Fraudes científicos
“EN CIENCIA, TARDE O TEMPRANO, ALGUIEN DESCUBRIRÁ LA FALACIA Y EL MENTIROSO QUEDARÁ EN EVIDENCIA. O AL MENOS, ASÍ DEBIERA SER”
La historia se repite. Algo semejante ocurrió hace cuatro años, cuando se descubrió el fraude cometido por el físico Jan Hendrick Schön en 2002, de similares características e igual calado, aunque dentro del campo de la física. Schön consiguió entre 1998 y 2001 publicar un centenar de artículos de alto impacto, muchos de ellos publicados también en Nature y Science, las dos vacas sagradas de las publicaciones científicas.
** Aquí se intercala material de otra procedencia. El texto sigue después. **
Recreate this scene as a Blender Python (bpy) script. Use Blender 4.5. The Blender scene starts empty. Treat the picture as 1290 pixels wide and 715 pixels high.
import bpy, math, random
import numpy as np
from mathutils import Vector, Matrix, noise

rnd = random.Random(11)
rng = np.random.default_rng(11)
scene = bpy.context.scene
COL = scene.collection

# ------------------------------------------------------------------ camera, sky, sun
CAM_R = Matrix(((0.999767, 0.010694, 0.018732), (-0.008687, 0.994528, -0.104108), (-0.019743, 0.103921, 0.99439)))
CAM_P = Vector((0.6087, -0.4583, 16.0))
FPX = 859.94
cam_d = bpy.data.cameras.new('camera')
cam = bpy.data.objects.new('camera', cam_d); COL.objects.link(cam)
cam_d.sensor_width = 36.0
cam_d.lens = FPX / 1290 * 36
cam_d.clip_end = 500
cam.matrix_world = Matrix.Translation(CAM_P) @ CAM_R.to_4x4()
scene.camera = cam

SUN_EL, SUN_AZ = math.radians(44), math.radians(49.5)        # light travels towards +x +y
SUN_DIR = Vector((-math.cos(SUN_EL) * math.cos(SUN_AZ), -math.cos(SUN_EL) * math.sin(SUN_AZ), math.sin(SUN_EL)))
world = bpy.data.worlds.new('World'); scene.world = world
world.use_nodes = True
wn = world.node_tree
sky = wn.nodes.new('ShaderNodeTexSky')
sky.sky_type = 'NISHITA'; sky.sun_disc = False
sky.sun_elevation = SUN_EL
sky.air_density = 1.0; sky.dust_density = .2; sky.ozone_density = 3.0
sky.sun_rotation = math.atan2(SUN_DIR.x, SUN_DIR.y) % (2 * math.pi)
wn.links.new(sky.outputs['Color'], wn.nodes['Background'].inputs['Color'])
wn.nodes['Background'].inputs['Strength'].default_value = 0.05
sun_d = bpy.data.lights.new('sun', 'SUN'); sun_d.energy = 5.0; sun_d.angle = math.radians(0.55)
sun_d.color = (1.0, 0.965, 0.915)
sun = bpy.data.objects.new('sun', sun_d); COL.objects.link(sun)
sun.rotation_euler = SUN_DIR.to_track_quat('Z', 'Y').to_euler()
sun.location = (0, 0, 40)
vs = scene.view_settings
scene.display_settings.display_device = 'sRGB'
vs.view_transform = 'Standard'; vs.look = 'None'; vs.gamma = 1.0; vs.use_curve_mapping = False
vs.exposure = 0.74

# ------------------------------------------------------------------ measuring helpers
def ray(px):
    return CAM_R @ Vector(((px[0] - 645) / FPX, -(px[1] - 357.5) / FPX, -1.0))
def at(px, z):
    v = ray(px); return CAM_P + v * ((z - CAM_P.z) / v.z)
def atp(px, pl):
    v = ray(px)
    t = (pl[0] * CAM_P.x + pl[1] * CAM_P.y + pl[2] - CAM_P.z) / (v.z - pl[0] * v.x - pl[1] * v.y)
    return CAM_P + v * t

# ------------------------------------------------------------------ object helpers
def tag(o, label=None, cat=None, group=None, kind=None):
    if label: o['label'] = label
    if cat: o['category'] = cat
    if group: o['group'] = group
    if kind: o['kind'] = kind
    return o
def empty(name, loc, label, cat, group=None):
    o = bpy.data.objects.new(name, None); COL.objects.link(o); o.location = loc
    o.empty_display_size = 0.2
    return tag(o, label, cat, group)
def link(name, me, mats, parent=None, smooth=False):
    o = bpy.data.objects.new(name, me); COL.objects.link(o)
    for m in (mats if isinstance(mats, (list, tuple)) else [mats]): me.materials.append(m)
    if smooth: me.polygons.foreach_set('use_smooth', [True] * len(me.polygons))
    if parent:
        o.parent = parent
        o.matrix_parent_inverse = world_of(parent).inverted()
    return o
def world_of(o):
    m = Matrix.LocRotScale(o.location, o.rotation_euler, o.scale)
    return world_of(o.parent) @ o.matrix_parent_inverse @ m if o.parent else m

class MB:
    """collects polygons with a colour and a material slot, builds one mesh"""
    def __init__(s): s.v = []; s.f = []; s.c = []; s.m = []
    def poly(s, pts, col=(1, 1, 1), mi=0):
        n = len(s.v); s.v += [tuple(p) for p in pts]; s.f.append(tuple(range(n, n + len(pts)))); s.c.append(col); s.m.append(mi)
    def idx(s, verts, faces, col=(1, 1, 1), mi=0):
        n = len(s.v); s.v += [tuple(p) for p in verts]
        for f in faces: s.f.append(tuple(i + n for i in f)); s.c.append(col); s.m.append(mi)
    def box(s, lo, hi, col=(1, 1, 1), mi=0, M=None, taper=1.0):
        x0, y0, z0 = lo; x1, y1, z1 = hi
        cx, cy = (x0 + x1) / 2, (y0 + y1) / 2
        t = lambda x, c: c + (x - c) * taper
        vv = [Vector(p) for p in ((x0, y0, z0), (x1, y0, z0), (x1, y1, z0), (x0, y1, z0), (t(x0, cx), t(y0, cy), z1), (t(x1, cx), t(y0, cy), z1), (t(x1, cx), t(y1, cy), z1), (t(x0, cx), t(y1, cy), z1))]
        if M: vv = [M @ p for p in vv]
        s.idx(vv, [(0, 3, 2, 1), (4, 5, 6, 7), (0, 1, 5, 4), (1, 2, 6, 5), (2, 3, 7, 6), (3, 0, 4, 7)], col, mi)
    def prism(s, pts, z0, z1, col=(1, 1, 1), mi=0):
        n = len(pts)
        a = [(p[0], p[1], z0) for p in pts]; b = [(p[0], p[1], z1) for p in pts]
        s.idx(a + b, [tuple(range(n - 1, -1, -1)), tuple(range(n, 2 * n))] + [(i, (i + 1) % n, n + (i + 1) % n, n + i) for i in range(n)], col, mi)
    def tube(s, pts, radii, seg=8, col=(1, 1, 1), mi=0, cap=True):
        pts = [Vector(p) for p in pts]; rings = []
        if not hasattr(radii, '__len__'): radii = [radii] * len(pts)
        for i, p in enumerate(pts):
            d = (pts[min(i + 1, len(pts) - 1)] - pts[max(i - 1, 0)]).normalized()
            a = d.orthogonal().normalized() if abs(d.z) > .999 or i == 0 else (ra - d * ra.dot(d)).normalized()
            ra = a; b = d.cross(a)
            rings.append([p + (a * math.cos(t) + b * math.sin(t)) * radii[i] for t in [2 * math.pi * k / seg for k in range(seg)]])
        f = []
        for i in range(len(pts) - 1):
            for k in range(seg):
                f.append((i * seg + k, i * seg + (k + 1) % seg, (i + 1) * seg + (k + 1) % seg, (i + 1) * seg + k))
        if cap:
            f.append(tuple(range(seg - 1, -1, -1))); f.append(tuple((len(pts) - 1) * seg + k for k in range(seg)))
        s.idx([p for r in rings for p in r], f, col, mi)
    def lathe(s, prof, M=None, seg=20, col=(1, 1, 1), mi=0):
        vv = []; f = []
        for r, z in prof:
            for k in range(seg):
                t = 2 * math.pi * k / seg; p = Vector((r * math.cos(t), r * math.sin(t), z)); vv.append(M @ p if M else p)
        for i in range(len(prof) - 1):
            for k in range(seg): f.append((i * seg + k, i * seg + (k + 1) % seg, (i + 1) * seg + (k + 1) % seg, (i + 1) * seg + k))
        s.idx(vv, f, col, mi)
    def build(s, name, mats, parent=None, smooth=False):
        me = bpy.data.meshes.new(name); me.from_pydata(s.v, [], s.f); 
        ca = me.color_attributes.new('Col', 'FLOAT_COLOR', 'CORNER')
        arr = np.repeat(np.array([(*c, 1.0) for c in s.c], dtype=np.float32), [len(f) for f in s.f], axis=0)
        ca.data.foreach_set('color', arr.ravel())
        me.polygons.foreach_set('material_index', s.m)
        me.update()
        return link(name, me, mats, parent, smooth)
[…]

Considerado a sus 31 años como un firme candidato al Nobel, de pronto surgieron algunas dudas sobre sus trabajos que llevaron a desenmascarar la verdad.
Y en cualquier época de la historia de la ciencia en que uno se detenga podrá encontrar otros muchos casos, algunos de ellos afectando a bien afamados nombres. El más reputado astrónomo de la antigüedad, Tolomeo robó descaradamente los datos acumulados tras largos años de observación por su antecesor Hiparco, una apropiación descubierta muchos siglos después de que su modelo del universo cayese a manos de Copérnico. Otro ejemplo es el de Galileo Galilei, del que ahora sabemos, aunque aún sigue apareciendo en los libros, que nunca se subió a la torre inclinada de Pisa para hacer su famoso experimento en el que dejó caer desde lo alto dos bolas de muy diferente densidad que llegaron al suelo al mismo tiempo, demostrando así que ambas caían con la misma velocidad. O Gregor Mendel, el padre de la genética, que alteró a sabiendas los datos obtenidos en sus famosos cruzamientos de diferentes variedades de la planta del guisante, para recoger sólo los que avalaban las ideas preconcebidas que ya tenía. Tanto Galileo como Mendel hicieron descubrimientos importantes y sus intuiciones resultaron ser correctas, pero actuaron de forma impropia, saltándose las rigurosas normas que impone el método científico.
Más recientemente, en los años ochenta del pasado siglo, se produjeron varios casos que tuvieron también un enorme eco, llegando uno de ellos, en el que se vio implicado el premio Nobel David Baltimore, a suscitar la intervención del Congreso estadounidense, que creó dos comisiones para investigar el caso, e incluso del servicio secreto, que fue el que, finalmente, demostró el fraude cometido por Thereza Imanishi-Kari, alumna de Baltimore. Todo ello llevó a la creación de una agencia dedicada a investigar estas irregularidades. Se trata de la ORI (Office for Research Integrity), creada en 1989 por los National Institutes of Health para recuperar fondos dedicados a financiar investigaciones fraudulentas. Para hacerse una idea de la magnitud del problema basta saber que la ORI recibió entre 1993 y 1997 un millar de denuncias, que dieron lugar a 218 investigaciones, de las cuales 76 acabaron en condena por mala conducta científica. Y el ritmo es constante. En 2001 hubo 14 condenas, 12 en 2002…
Aunque es comprensible el afán de los investigadores por lograr notoriedad y lustre, por gozar aunque sea por un breve lapso de tiempo de fama y prestigio, resulta sorprendente que se aventuren por semejantes derroteros, porque en ciencia, tarde o temprano, alguien descubrirá la falacia y el mentiroso quedará en evidencia. O, al menos así debiera ser. Lo cierto es que si se trata de asuntos de menudencia probablemente nadie se ocupará de reproducir el experimento y la mentira podrá quedar oculta quién sabe cuánto tiempo. Pero a cambio, la notoriedad que se supone que busca el defraudador tampoco existe. ¿Qué mueve pues a hacerlo? Algunos dicen que las razones son mucho más prosaicas, conseguir que se prorrogue el contrato de trabajo, añadir líneas al currículo, siempre necesarias para lograr nuevos puestos, publicar a toda costa, como exigen cada vez con más crudeza los cánones, y también la vanidad de creer firmemente en una idea y persistir en ella aunque los datos la contradigan. Humanos al fin y al cabo.